É preciso repensar e recuperar o papel das cooperativas de catadores, que mesmo quando reconhecidas pelo poder público, não recebem recursos suficientes para a remuneração digna de seus membros que fazem as coletas, nas ruas, de resíduos que deveriam ser responsabilidade das empresas que deram origem a eles. “É preciso estabelecer metas e recursos para a coleta seletiva com a inclusão dos catadores”, conclui.

Logística reversa, um ponto de vista empresarial

O tema da economia circular e o papel dos catadores ganhou mais fôlego no diálogo com a participação da Maira Pereira, especialista em Economia Circular e Inclusão Social., diretora da Ambipar Environment Pós-consumo. A executiva defende que avançar na circularidade é lançar o mundo em uma nova economia e que, para isso, é preciso unir todas as forças que compartilhem desse ideal. No entanto, sabe que desde 2010, com a PNRS, se avançou pouco e que é preciso ampliar o alcance do princípio da responsabilidade compartilhada.

Para ela, mais do que buscar novos regramentos ou tecnologias deve-se aplicar o que já está posto na legislação. Quatro milhões de toneladas de resíduos que poderiam entrar na circularidade, mas que são lançados em aterros, lixões ou mesmo abandonados em espaços naturais. Os números apresentados mostram que os principais responsáveis hoje pela coleta seletiva que efetivamente entra em uma modelagem de economia circular é realizada por catadores. Apenas 4% de todos os resíduos estão sendo encaminhados para a circularidade.

Maira apresenta uma estimativa de que mais de um milhão de pessoas atuam como catadores nas cidades brasileiras com uma renda média em torno de R$ 300 reais por mês. Esse cenário precisa ser transformado através da organização dos catadores em cooperativas que conseguem organizar a relação entre os catadores, os resíduos das cidades e a indústria. “É preciso organizar os fluxos desse material se quisermos realmente implantar sistemas de economia circular”, explica. Mas acrescenta que apenas 1,7% dos catadores trabalham com cooperativas, o que é muito pouco para uma real transformação do status dos catadores e a aceleração de um processo de economia circular.

Para a executiva da Ambipar é preciso ampliar e pulverizar o modelo de cooperativas como forma de dar dignidade aos catadores, com o aumento da rentabilidade e da formalização de direitos e construir uma relação de comércio justa entre as cooperativas e as indústrias que beneficiarão os resíduos em uma cadeia de valor circular.

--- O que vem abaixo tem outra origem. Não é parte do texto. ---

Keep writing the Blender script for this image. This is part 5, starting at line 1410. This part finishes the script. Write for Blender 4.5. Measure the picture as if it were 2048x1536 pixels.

Catadores, a logística reversa na prática

Desde a Coreia do Sul, onde aconteceu a reunião do Tratado Internacional de Plásticos, da ONU, Severino Lima Jr., presidente da Aliança internacional de Catadores conta como o movimento de catadores estão se organizando para ampliar suas organizações e a presença nos processos de logística reversa para dar escala à economia Circular. Para ele não será possível avançar sem que os catadores sejam colocados no planejamento de políticas públicas e empresas de forma a criar cadeias de valor onde não apenas os resíduos tenham preço, mas também o trabalho e os serviços ambientais prestados por esses profissionais.

“Há uma tendência de se pensar em organizações de catadores como informais e com pouca capacidade técnica e, principalmente, que precisam ser tuteladas para que consigam organizar o trabalho”, explica o catador que hoje é um especialista em ESG e economia circular. Ele aponta que em muitos desses processos o que acontece é que intermediários ficam com a maior parte dos recursos oriundos da logística reversa e os catadores com uma ninharia. Ele afirma que sim, a capacitação de organizações de catadores é importante, mas de forma a empoderar os próprios catadores para que consigam gerir o próprio negócio. “Já há cooperativas autogeridas que estão avançando para um passo além da simples coleta e separação dos resíduos, trabalhando para beneficiar os materiais e dar a eles valor agregado que significa mais renda aos associados”.

Com experiência internacional, Severino diz que os processos tentados em países como Japão e Estados Unidos não estão dando certo porque eles não incluem os catadores na equação. “As máquinas de reciclagem precisam que os materiais estejam dentro de um padrão, o que não acontece com resíduos pós consumo”, explica. A profissionalização e a criação de estruturas de logística reversa capazes de remunerar pelos serviços ambientais são fundamentais para dar escala em direção à economia circular. Isso, segundo Severino, não vai acontecer sem a participação dos catadores. “Isso não significa somente e que normalmente se chama de ‘incluir’ os catadores, mas sim fazer um planejamento de logística e de preparação das pessoas, da sociedade para a correta separação dos resíduos. Trabalhar parcerias entre associações de catadores e grandes geradores de resíduos e criar modelos de parcerias com prefeituras. Belo Horizonte já paga aos catadores por serviços ambientais e está dando muito certo, o Ceará está se preparando para aderir ao modelo. “O sistema de circularidade de resíduos gera muito dinheiro, portanto essa não é uma limitação para a integração produtiva das cooperativas autônomas, é preciso romper preconceitos”, diz o presidente da Aliança Internacional de Catadores.